Altri Paesi (la Francia, ad esempio, o la Germania per parlare di Paesi vicini, europei e con sistemi politico-istituzionali assimilabili al nostro) si muovono con la lucidità e la determinazione che la complessità dello scenario globale odierno richiede assolutamente.
Pensiamo alla crisi in Libia, che poi non riguarda solo la Libia, ma l’intero Mediterraneo: come si muove l’Italia in quel contesto e tra i vari soggetti protagonisti e come si muove, ad esempio, la Francia (per non parlare di Russia, Turchia, Egitto, Paesi del Golfo, etc.)? La lucidità e la determinazione esibite da questi sono ben diversi da quelle esibite dal nostro Governo. Che effetto avrà questa evidente debolezza sugli interessi geopolitici, geostrategici e geoeconomici del nostro Paese? Potenzialmente devastante.
Alcuni osservatori attenti stanno finalmente cominciando a mettere in evidenza i rischi di tale situazione su qualche testata giornalistica.
Riusciranno il nostro Governo e la nostra classe politica in generale a cogliere le vere minacce per il Paese e le sue imprese strategiche o si limiteranno, invece e come al solito, a interviste, controinterviste, comparsate televisive?

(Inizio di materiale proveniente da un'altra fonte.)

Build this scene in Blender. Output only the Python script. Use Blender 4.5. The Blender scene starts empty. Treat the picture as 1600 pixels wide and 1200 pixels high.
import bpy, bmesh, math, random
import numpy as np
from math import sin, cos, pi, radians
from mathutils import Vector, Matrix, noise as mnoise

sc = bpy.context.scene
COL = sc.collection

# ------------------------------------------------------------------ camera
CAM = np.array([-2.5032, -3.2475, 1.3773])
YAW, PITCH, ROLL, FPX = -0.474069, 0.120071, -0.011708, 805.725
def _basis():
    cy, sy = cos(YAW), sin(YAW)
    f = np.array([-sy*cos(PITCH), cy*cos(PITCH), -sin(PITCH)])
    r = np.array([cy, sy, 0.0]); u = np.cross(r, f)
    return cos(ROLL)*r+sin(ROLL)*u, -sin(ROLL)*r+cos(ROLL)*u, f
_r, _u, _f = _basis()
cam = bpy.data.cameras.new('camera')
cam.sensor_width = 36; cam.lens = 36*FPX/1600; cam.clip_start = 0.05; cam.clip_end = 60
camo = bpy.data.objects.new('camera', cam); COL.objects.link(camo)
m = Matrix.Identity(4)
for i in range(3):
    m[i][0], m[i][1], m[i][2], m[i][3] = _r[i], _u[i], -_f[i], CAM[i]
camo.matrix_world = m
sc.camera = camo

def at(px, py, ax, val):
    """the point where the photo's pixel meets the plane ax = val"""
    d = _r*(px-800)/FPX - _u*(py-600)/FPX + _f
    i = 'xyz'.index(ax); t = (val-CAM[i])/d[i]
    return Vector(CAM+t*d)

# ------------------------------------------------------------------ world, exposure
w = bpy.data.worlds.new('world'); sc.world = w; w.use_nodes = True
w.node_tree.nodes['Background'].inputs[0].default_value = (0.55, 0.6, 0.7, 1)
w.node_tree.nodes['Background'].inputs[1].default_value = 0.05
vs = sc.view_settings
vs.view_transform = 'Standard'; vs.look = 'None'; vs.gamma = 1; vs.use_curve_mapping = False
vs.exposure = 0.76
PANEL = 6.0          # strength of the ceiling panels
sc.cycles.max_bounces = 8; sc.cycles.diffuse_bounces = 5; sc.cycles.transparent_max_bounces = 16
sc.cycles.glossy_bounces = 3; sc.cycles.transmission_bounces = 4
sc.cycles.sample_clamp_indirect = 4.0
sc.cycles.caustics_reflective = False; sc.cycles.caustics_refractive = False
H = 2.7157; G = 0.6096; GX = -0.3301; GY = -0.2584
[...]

La sensazione, purtroppo, è che l’Italia sia ancora e come troppo spesso accade “nave senza nocchiere in gran tempesta”…
Pepito Sbazzeguti
(venerdì 17 gennaio 2020)
1La vicenda è durata otto anni (ndr)
2La vicenda di Finmeccanica era iniziata nel 2013 con due ordinanze di custodia cautelare per Giuseppe Orsi, amministratore delegato di Finmeccanica, ora Leonardo (in carcere) e Bruno Spagnolini, amministratore delegato di Agusta Westland (arresti domiciliari). Orsi era rimasto in carcere 80 giorni, uscendo solo per decorrenza dei termini. Entrambi sono stati prosciolti dalla Cassazione nel 2019 (ndr).